Scripts that build scenes:

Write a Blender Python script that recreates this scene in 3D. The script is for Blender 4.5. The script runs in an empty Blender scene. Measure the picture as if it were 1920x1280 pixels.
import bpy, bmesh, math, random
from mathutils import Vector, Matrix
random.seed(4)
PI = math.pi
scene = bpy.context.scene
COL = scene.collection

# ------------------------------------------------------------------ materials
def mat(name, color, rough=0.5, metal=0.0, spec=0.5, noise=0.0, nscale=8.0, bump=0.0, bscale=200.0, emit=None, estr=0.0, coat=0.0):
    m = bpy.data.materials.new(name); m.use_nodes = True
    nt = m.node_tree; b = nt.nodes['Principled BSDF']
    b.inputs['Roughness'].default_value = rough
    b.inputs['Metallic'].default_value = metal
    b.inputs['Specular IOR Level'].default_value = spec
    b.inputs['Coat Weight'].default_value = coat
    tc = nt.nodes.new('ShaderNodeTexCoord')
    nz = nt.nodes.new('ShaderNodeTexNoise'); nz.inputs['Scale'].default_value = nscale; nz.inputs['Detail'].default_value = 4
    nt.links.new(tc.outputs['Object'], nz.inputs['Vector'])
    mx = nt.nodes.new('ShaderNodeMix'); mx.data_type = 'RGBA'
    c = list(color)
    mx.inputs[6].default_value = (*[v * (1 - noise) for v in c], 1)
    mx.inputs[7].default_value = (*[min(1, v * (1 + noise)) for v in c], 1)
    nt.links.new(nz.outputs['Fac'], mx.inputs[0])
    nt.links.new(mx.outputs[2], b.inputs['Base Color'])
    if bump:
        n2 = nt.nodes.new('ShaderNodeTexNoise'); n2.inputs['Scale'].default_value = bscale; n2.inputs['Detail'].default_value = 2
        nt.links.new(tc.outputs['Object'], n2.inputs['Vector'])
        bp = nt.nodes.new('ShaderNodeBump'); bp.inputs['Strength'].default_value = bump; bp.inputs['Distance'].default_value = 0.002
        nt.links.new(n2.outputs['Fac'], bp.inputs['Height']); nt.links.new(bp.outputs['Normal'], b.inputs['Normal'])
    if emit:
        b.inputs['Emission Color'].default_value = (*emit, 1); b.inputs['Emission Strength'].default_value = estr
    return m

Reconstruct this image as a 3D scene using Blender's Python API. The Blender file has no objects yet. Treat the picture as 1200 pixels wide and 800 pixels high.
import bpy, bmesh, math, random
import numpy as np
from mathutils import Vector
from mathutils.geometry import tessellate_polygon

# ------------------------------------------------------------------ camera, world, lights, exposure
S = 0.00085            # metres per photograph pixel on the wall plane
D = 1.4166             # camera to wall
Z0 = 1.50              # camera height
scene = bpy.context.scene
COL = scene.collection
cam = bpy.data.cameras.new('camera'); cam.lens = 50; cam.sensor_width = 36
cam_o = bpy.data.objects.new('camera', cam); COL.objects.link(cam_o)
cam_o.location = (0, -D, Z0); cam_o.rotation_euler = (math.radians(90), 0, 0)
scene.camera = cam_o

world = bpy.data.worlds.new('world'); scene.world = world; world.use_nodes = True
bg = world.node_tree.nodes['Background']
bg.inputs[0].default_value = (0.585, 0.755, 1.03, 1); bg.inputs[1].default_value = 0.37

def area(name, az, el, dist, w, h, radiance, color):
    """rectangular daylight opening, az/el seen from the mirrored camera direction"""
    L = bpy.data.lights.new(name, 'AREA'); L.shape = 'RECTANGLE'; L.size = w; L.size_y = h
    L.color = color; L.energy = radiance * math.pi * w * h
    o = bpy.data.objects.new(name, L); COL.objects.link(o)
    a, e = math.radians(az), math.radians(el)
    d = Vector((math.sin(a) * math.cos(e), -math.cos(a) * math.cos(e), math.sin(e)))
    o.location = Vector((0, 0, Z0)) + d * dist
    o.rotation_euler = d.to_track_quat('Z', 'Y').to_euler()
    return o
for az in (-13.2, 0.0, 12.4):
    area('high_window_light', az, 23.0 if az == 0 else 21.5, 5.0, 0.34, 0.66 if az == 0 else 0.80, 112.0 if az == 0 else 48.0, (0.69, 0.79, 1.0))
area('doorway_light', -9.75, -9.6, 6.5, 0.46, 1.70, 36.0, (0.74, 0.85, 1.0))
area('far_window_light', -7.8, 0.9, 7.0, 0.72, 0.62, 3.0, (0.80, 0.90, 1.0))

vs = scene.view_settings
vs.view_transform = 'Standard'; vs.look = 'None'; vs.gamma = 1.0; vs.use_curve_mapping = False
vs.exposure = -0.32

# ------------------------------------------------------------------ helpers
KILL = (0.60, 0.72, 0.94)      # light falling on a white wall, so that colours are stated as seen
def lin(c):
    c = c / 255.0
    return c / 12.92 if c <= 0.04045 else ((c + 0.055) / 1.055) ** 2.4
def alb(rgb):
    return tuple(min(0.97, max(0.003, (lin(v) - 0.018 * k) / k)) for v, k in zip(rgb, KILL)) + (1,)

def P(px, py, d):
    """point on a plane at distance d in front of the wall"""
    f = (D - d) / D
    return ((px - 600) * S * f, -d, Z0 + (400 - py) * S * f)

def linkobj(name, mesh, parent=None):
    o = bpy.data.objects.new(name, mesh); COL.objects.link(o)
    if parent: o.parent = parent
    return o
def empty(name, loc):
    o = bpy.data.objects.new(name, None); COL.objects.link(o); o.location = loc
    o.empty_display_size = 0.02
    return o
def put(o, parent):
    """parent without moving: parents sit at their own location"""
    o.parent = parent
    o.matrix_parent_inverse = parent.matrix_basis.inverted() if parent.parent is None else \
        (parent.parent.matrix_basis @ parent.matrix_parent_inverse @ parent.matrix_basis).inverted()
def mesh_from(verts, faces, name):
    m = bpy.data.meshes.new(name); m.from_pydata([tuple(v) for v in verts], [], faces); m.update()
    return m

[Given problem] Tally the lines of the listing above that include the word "picture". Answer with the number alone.

[Result for this exercise] 2